Direction = From the first line of the data below through the line holding "kerb(1941, 2030, 770.5, 777, 35.0, .9, M['granite'], 'flat", output each line exactly and leave the pictures out.

Data provided =
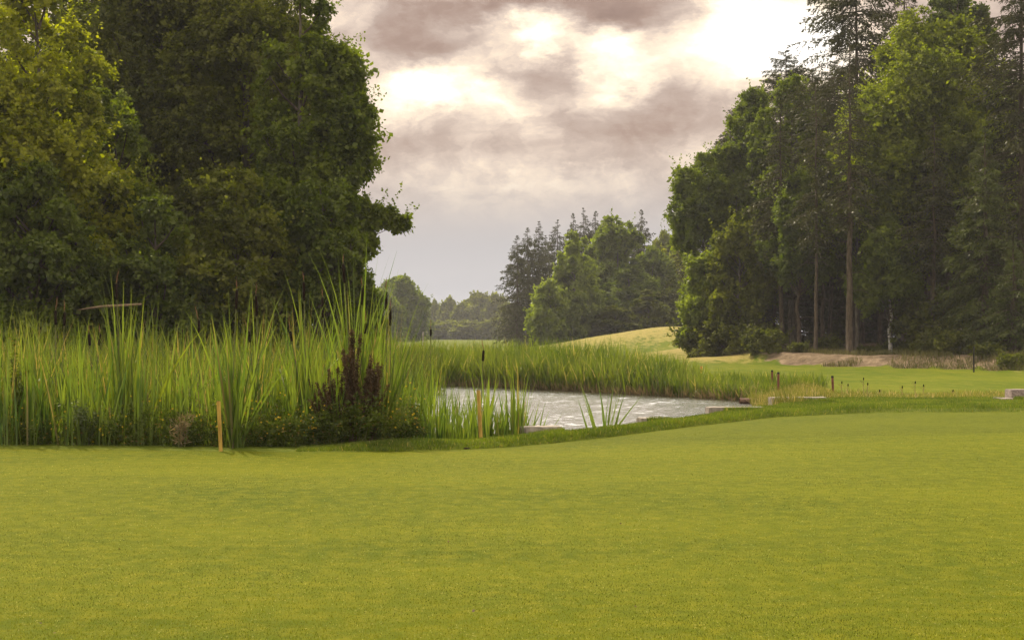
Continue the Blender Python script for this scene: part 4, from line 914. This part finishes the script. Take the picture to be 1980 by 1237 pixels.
def kerb(px0, px1, py0, py1, Y, depth, mat, label, rz=0., group='concrete kerb blocks stepping along the pond', name='concrete_kerb', seed=0):
    x0, x1_, zt, zb = X(px0, Y), X(px1, Y), Z(py0, Y), Z(py1, Y)
    import bmesh
    bm = bmesh.new(); bmesh.ops.create_cube(bm, size=1)
    bmesh.ops.scale(bm, vec=(x1_ - x0, depth, zt - zb + .25), verts=bm.verts)
    bmesh.ops.subdivide_edges(bm, edges=bm.edges, cuts=5, use_grid_fill=True)
    rr_ = random.Random(seed)
    bmesh.ops.bevel(bm, geom=[e for e in bm.edges if len(e.link_faces) == 2 and e.calc_face_angle(0) > .5], offset=.015, segments=2, affect='EDGES')
    for v__ in bm.verts: v__.co += Vector((rr_.uniform(-1, 1), rr_.uniform(-1, 1), rr_.uniform(-1, 1))) * .004
    me = bpy.data.meshes.new(name); bm.to_mesh(me); bm.free(); me.materials.append(mat)
    o = bpy.data.objects.new(name, me); C.objects.link(o)
    o.location = ((x0 + x1_) / 2, Y + depth / 2, (zt + zb - .25) / 2); o.rotation_euler = (0, 0, rz)
    return tag(o, label, 'kerb' if 'kerb' in name else 'stone block', group)
kerb(1009, 1085, 825, 842, 21.7, .35, M['concrete'], 'lowest concrete kerb, nearest the camera, behind the reeds right of the stake', .25, seed=1)
kerb(1236, 1292, 808, 824, 25.6, .35, M['concrete'], 'second concrete kerb from the left, mostly sunk in grass', .2, seed=2)
kerb(1368, 1478, 787, 806, 29.6, .35, M['concrete'], 'long pale concrete kerb where the water ends, third from the left', .12, seed=3)
kerb(1491, 1600, 768, 790, 33.9, .4, M['concrete'], 'highest concrete kerb with a rough left end, right of the rusty pipe', .08, seed=4)
kerb(1956, 2030, 753, 771, 35.4, .5, M['granite'], 'upper grey granite block at the right edge of the photo', 0, 'granite blocks at the right edge', 'stone_block', 5)
kerb(1941, 2030, 770.5, 777, 35.0, .9, M['granite'], 'flat granite slab under the upper block at the right edge', 0, 'granite blocks at the right edge', 'stone_block', 6)

pr = empty('drain_pipe', (X(1452, 44), 44, Z(775, 44)), 'rusty drain pipe sticking out of the bank over the water', 'pipe')
pm = MB(); pm.tube([(-.35, 0, 0), (-.34, 0, 0), (.5, 0, .01)], [.075, .085, .085], 18, cap=False); pm.tube([(-.35, 0, 0), (.5, 0, .01)], [.072, .072], 18, cap=False); pm.build('pipe_wall', M['rust'], pr)
pm = MB(); pm.tube([(-.355, 0, 0), (-.31, 0, 0)], [.094, .094], 18, cap=False); pm.tube([(-.31, 0, 0), (-.308, 0, 0)], [.094, .085], 18, cap=False); pm.build('rim', M['rust'], pr)

# fallen branch behind the reeds
lg = MB(); Yl = 37.5
lg.tube([(X(152, Yl), Yl, Z(599, Yl)), (X(172, Yl), Yl, Z(596, Yl)), (X(196, Yl), Yl + .1, Z(592, Yl)), (X(214, Yl), Yl + .3, Z(591, Yl)), (X(250, Yl), Yl + 1.2, Z(586, Yl))], [.010, .026, .034, .036, .03], 10, rough=.15, rng=np.random.default_rng(1))
tag(lg.build('dead_branch', M['deadwood']), 'pale broken branch lying in front of the dark willows behind the left reeds', 'branch')

# clods of dark soil on the strip edge
rr = random.Random(9); cm = MB()
import bmesh
for i in range(46):
    px = rr.choice([rr.uniform(868, 925), rr.uniform(868, 925), rr.uniform(812, 845)]); Y = rr.uniform(19.35, 19.75); rad = rr.uniform(.012, .035); x0 = X(px, Y)
    bm = bmesh.new(); bmesh.ops.create_icosphere(bm, subdivisions=1, radius=rad)
    vs = [(v__.co.x * 1.5 * rr.uniform(.8, 1.2) + x0, v__.co.y * rr.uniform(.8, 1.2) + Y, v__.co.z * rr.uniform(.5, .9) + .012) for v__ in bm.verts]
    cm.add(vs, [[q.index for q in f.verts] for f in bm.faces]); bm.free()
tag(cm.build('soil_clods', M['soil'], smooth=False), 'crumbs of dark dug soil at the edge of the green below the right yellow stake', 'soil', kind='stuff')

# small dark leaves fallen on the green
rr_ = np.random.default_rng(44); n = 60; Y_ = 1 / rr_.uniform(1 / 18, 1 / 6.5, n); x_ = rr_.uniform(-.36, .36, n) * Y_
p_ = np.stack([x_, Y_, H(x_, Y_) + .012], 1); a_ = unit(rr_.normal(size=(n, 3)) * np.array([1, 1, .25]))
v_, f_ = leaf_quads(p_, a_, rr_, rr_.uniform(.012, .035, n), rr_.uniform(.008, .02, n), np.tile([0, .1, 1.], (n, 1)))
tag(mesh_obj('fallen_leaves', v_, f_, M['dock']), 'scattered small dark leaf crumbs lying on the mown green', 'fallen leaves', kind='stuff')
# grass growing against the kerbs
r = np.random.default_rng(123); kx, ky = [], []
for px0, px1, Y in ((1009, 1085, 21.7), (1236, 1292, 25.6), (1368, 1478, 29.6), (1491, 1606, 33.9), (1941, 2000, 35.0)):
    m = 1100; f = r.uniform(.16, 1.1, m) ** .7; kx.append(X(px0 + (px1 - px0) * f, Y)); ky.append(Y - .03 - r.exponential(.09, m))
kx, ky = np.concatenate(kx), np.concatenate(ky)
k = pond_sd(kx, ky) < -.05; kx, ky = kx[k], ky[k]
grass('kerb_grass', 'taller grass tufts growing against the concrete kerbs', M['rough_grass'], kx, ky, (.06, .14), (.006, .012), 124, 3, lean=.3)
# dried flower stalks on the meadow edge
DG = 'dried flower stalks along the meadow edge'
spots = [(1627, 741, 'leftmost dried stalk, right beside the lone dark red stake'), (1639, 746, 'second dried stalk from the left with one round head'), (1669, 734, 'tallest dried stalk in the middle of the row'), (1677, 744, 'dried stalk close right of the tallest one'),
         (1700, 757, 'lowest dried stalk, half hidden by grass'), (1744, 750, 'dried stalk halfway to the right group'), (1769, 741, 'taller dried stalk of the right-hand pair'), (1785, 747, 'dried stalk with dark head at the right of the pair'), (1842, 757, 'rightmost short dried stalk')]
for i, (px, py, lb) in enumerate(spots):
    rr_ = np.random.default_rng(300 + i); Y = 37 + rr_.uniform(-1.2, 1.5); x0 = X(px, Y); z0 = float(H(x0, Y)); h = Z(py, Y) - z0
    root = empty('dried_flower', (x0, Y, z0), lb, 'dried flower', DG)
    s = MB(); s.tube([(.02, 0, 0), (0, 0, h * .5), (.01, 0, h)], [.009, .007, .005], 5)
    for k in range(3):
        zz = h * rr_.uniform(.4, .85); dx = rr_.choice([-1, 1]) * rr_.uniform(.05, .1); s.tube([(0, 0, zz), (dx, 0, zz + .1)], [.005, .003], 4)
    s.build('stalk', M['straw'], root)
    h_ = MB(); h_.tube([(.01, 0, h - .01), (.01, 0, h), (.012, 0, h + .04), (.012, 0, h + .06)], [.005, .015, .017, .006], 8); h_.build('seed_head', M['seed_head'], root)

# far white marker posts near the horizon gap
stake('marker_stake', 818, 641, 663, 2.2, M['concrete'], 'faint pale marker post far off in the horizon gap', 'stake', 'pale distant markers', Y=170, cap=None)

# ------------------------------------------------------------------ haze
hz, gg, out = new_mat('haze_air')
pv = gg.new('ShaderNodeVolumePrincipled'); pv.inputs['Color'].default_value = (.93, .94, 1.0, 1); pv.inputs['Density'].default_value = .00030
pv.inputs['Anisotropy'].default_value = .1
gg.l.new(pv.outputs[0], out.inputs['Volume'])
a, b = (-320., -62., -2.6), (320., 700., 34.)
v8 = [(x, y, z) for z in (a[2], b[2]) for y in (a[1], b[1]) for x in (a[0], b[0])]
tag(mesh_obj('haze', v8, [[0, 2, 3, 1], [4, 5, 7, 6], [0, 1, 5, 4], [2, 6, 7, 3], [0, 4, 6, 2], [1, 3, 7, 5]], hz, smooth=False), 'thin pale haze filling the valley', 'haze', kind='stuff')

Written reply =
Continue the Blender Python script for this scene: part 4, from line 914. This part finishes the script. Take the picture to be 1980 by 1237 pixels.
def kerb(px0, px1, py0, py1, Y, depth, mat, label, rz=0., group='concrete kerb blocks stepping along the pond', name='concrete_kerb', seed=0):
    x0, x1_, zt, zb = X(px0, Y), X(px1, Y), Z(py0, Y), Z(py1, Y)
    import bmesh
    bm = bmesh.new(); bmesh.ops.create_cube(bm, size=1)
    bmesh.ops.scale(bm, vec=(x1_ - x0, depth, zt - zb + .25), verts=bm.verts)
    bmesh.ops.subdivide_edges(bm, edges=bm.edges, cuts=5, use_grid_fill=True)
    rr_ = random.Random(seed)
    bmesh.ops.bevel(bm, geom=[e for e in bm.edges if len(e.link_faces) == 2 and e.calc_face_angle(0) > .5], offset=.015, segments=2, affect='EDGES')
    for v__ in bm.verts: v__.co += Vector((rr_.uniform(-1, 1), rr_.uniform(-1, 1), rr_.uniform(-1, 1))) * .004
    me = bpy.data.meshes.new(name); bm.to_mesh(me); bm.free(); me.materials.append(mat)
    o = bpy.data.objects.new(name, me); C.objects.link(o)
    o.location = ((x0 + x1_) / 2, Y + depth / 2, (zt + zb - .25) / 2); o.rotation_euler = (0, 0, rz)
    return tag(o, label, 'kerb' if 'kerb' in name else 'stone block', group)
kerb(1009, 1085, 825, 842, 21.7, .35, M['concrete'], 'lowest concrete kerb, nearest the camera, behind the reeds right of the stake', .25, seed=1)
kerb(1236, 1292, 808, 824, 25.6, .35, M['concrete'], 'second concrete kerb from the left, mostly sunk in grass', .2, seed=2)
kerb(1368, 1478, 787, 806, 29.6, .35, M['concrete'], 'long pale concrete kerb where the water ends, third from the left', .12, seed=3)
kerb(1491, 1600, 768, 790, 33.9, .4, M['concrete'], 'highest concrete kerb with a rough left end, right of the rusty pipe', .08, seed=4)
kerb(1956, 2030, 753, 771, 35.4, .5, M['granite'], 'upper grey granite block at the right edge of the photo', 0, 'granite blocks at the right edge', 'stone_block', 5)
kerb(1941, 2030, 770.5, 777, 35.0, .9, M['granite'], 'flat granite slab under the upper block at the right edge', 0, 'granite blocks at the right edge', 'stone_block', 6)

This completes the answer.